What is a scholarship scam?
A scholarship scam charges students fees to apply for financial aid opportunities that either do not exist, are freely available without a middleman, or guarantee awards no legitimate scholarship could promise.
Last reviewed: 10 June 2026
Explanation
Scholarship and financial aid scams target students and families navigating the complex and stressful world of higher education funding. The operations typically offer to find matching scholarships, process applications, or guarantee awards in exchange for upfront fees, subscription payments, or personal financial information.
Some simply take the fee and provide nothing. Others provide a list of scholarship opportunities that is freely available on any scholarship search database. Some send official-looking 'award notifications' that require a fee to 'claim' the scholarship — a direct advance fee scam in educational clothing.
Phishing targeting FAFSA (US), student finance portals, and university login systems is a related vector: students receive emails appearing to be from their institution or financial aid office requesting login credentials or bank details for 'disbursement purposes'.
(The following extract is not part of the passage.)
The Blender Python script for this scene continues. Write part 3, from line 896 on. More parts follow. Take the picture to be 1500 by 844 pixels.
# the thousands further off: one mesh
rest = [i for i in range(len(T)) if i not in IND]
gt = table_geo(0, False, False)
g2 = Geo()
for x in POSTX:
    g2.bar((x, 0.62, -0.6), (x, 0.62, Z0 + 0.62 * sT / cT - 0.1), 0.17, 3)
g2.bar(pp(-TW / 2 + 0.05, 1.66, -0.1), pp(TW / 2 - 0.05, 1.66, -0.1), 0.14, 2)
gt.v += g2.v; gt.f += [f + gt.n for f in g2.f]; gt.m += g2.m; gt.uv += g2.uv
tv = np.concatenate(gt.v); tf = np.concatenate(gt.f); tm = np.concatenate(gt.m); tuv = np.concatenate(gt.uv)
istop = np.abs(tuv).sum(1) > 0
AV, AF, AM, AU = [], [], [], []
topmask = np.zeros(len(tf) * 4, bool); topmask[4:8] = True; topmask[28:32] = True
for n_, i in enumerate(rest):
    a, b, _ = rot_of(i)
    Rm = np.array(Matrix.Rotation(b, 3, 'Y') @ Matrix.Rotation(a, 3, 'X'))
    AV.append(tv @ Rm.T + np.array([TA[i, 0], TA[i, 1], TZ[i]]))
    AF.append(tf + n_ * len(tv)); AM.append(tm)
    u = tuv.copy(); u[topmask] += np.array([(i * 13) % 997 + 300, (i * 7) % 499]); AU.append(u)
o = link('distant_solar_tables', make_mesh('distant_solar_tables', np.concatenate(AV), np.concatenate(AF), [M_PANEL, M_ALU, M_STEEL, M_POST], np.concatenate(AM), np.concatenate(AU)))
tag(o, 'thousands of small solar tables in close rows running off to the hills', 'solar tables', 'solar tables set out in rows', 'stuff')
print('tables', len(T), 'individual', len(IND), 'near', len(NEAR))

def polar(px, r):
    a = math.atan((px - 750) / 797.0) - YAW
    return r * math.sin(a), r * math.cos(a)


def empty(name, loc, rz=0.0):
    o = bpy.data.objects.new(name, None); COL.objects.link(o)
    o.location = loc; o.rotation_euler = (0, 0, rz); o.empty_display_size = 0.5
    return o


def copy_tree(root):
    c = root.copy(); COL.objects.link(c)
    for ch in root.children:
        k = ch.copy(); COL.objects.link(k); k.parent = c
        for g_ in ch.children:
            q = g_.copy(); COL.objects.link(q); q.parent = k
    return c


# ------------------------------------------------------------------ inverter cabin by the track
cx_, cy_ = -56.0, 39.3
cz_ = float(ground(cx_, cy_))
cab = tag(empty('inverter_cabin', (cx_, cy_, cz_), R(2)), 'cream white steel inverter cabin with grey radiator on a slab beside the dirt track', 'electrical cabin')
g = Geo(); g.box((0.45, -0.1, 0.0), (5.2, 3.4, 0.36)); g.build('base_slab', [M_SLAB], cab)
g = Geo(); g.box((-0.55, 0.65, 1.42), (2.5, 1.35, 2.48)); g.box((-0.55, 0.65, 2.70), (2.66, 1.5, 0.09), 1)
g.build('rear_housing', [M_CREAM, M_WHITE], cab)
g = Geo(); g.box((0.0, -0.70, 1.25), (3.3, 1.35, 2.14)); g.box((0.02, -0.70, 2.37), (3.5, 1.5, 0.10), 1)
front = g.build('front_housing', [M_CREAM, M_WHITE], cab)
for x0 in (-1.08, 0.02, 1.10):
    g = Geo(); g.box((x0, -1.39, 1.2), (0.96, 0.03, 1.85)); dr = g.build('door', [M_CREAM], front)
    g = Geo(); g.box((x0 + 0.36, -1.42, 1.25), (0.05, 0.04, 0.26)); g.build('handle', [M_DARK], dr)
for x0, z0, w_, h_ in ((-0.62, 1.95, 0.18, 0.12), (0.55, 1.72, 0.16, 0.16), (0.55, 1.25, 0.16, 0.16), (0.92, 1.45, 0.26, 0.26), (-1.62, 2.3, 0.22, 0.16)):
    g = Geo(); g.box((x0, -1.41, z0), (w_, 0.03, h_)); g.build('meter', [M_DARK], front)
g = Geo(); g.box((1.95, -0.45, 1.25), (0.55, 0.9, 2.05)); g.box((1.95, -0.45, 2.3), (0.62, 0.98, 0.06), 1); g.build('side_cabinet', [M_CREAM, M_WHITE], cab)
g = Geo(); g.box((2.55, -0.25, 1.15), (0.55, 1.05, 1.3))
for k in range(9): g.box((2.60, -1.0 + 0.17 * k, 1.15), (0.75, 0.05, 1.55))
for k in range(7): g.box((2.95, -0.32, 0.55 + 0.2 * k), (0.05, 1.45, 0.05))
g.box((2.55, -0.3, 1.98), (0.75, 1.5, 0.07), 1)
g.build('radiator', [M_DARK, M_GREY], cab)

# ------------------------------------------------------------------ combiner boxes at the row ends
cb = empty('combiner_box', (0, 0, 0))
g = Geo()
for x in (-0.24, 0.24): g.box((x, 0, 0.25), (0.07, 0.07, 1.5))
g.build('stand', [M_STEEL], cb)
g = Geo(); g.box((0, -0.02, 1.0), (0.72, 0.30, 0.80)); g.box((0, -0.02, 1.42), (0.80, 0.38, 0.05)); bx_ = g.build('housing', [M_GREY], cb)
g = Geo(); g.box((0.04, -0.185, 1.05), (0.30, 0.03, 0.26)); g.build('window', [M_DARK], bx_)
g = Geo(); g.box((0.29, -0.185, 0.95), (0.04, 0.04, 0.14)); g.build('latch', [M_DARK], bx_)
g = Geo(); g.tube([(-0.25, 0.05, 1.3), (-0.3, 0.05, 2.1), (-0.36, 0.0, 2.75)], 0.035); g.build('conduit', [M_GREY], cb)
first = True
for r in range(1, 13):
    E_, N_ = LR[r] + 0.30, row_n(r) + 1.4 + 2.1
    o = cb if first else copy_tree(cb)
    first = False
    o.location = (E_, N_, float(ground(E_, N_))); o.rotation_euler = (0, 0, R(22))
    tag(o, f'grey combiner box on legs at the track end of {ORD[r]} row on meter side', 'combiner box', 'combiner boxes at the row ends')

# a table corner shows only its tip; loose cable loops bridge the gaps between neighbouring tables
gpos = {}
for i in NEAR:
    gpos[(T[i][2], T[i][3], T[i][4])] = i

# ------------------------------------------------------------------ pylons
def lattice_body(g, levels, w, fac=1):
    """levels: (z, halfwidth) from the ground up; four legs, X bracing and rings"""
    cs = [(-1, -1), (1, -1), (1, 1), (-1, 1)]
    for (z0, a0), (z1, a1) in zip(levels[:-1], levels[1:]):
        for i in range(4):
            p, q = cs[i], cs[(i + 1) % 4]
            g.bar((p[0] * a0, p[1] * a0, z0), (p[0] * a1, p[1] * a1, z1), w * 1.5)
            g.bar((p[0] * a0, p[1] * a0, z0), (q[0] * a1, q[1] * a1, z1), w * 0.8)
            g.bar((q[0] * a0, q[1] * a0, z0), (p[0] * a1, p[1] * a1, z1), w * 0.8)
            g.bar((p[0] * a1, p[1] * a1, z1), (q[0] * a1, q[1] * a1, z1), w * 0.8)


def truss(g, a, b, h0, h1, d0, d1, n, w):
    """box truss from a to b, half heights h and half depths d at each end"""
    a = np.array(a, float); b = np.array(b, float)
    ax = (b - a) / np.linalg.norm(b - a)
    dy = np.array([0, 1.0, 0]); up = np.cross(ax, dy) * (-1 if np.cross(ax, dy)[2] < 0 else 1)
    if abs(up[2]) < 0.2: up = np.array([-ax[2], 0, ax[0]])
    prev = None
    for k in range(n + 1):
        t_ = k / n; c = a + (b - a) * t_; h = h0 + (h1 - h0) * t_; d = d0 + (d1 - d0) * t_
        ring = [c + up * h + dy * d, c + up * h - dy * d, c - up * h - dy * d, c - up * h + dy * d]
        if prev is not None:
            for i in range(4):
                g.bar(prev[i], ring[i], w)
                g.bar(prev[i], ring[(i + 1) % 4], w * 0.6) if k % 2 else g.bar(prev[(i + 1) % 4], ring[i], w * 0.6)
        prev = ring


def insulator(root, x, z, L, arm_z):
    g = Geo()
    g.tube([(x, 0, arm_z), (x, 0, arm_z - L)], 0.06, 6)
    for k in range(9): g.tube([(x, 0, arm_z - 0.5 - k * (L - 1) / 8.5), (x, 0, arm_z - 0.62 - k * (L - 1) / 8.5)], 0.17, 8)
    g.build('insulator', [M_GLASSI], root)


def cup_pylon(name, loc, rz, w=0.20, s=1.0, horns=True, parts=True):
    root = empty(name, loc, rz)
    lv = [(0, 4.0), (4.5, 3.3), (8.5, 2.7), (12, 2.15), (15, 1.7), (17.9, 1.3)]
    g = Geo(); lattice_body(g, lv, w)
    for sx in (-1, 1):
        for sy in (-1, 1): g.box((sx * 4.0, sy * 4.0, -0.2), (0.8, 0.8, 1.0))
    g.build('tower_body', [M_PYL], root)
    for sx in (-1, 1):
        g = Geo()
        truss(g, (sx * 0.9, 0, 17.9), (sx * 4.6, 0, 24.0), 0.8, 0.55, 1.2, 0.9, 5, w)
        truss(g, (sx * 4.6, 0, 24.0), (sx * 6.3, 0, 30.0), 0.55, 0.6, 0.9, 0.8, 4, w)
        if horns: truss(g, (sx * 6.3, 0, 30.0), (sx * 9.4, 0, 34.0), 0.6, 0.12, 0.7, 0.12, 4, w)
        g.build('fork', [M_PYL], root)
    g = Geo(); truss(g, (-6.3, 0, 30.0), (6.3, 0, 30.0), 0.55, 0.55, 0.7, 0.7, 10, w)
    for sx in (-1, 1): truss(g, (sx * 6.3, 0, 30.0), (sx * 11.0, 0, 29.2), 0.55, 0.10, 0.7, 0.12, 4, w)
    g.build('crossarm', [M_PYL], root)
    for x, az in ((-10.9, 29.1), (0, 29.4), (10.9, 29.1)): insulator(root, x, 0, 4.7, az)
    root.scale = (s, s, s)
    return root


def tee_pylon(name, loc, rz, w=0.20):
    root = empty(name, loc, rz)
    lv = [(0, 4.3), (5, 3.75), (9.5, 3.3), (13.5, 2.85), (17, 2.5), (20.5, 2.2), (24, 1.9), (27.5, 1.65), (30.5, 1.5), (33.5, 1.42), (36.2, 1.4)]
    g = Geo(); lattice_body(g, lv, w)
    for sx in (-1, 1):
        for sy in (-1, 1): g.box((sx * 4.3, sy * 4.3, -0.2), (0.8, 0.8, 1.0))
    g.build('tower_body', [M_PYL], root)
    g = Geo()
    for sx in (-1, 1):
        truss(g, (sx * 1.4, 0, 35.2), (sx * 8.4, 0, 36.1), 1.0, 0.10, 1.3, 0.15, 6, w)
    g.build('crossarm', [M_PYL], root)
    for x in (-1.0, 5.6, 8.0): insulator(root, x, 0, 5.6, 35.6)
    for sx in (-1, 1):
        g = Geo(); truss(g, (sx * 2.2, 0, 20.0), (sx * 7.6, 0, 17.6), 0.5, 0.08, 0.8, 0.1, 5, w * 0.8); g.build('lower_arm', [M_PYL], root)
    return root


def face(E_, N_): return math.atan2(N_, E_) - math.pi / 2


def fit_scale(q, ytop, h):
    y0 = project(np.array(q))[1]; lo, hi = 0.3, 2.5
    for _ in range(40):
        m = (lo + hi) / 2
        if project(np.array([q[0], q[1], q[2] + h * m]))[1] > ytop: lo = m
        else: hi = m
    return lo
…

All legitimate scholarship applications are free. Scholarship matching databases are free. No legitimate scholarship requires you to pay a fee to claim your award. Any scholarship-related service that charges money for what is freely available elsewhere, or guarantees results, should be treated with scepticism.
Common red flags
- A fee is required to apply for or claim a scholarship
- A guaranteed scholarship award regardless of your academic profile or eligibility
- Unsolicited notification that you have been awarded a scholarship you did not apply for
- A scholarship search service charges a monthly fee for access to its database
- Requests for your Student Aid ID (FSA ID) or other educational portal credentials
- Pressure to respond quickly before the 'scholarship opportunity closes'
What to do now
- Use free scholarship databases (Fastweb, Scholarships.com, your institution's financial aid office)
- Never pay a fee to apply for or claim a scholarship
- Report scholarship scams to the FTC (US) or your national consumer authority
- If you shared login credentials for educational portals, change them immediately
- Contact your institution's financial aid office directly if you receive any suspicious communications about your aid
Frequently asked questions
Are scholarship search services legitimate?
Free scholarship search services are legitimate and widely available. Paid services charge for something you can do for free and may add little value. The paid services that are outright scams provide no value at all and may harvest your personal information.
Can a university email be spoofed for scholarship phishing?
Yes. Scammers send emails with university branding and domain-lookalike addresses. Always verify financial aid communications by logging into your student portal directly or calling your institution's financial aid office using a number from the university's official website.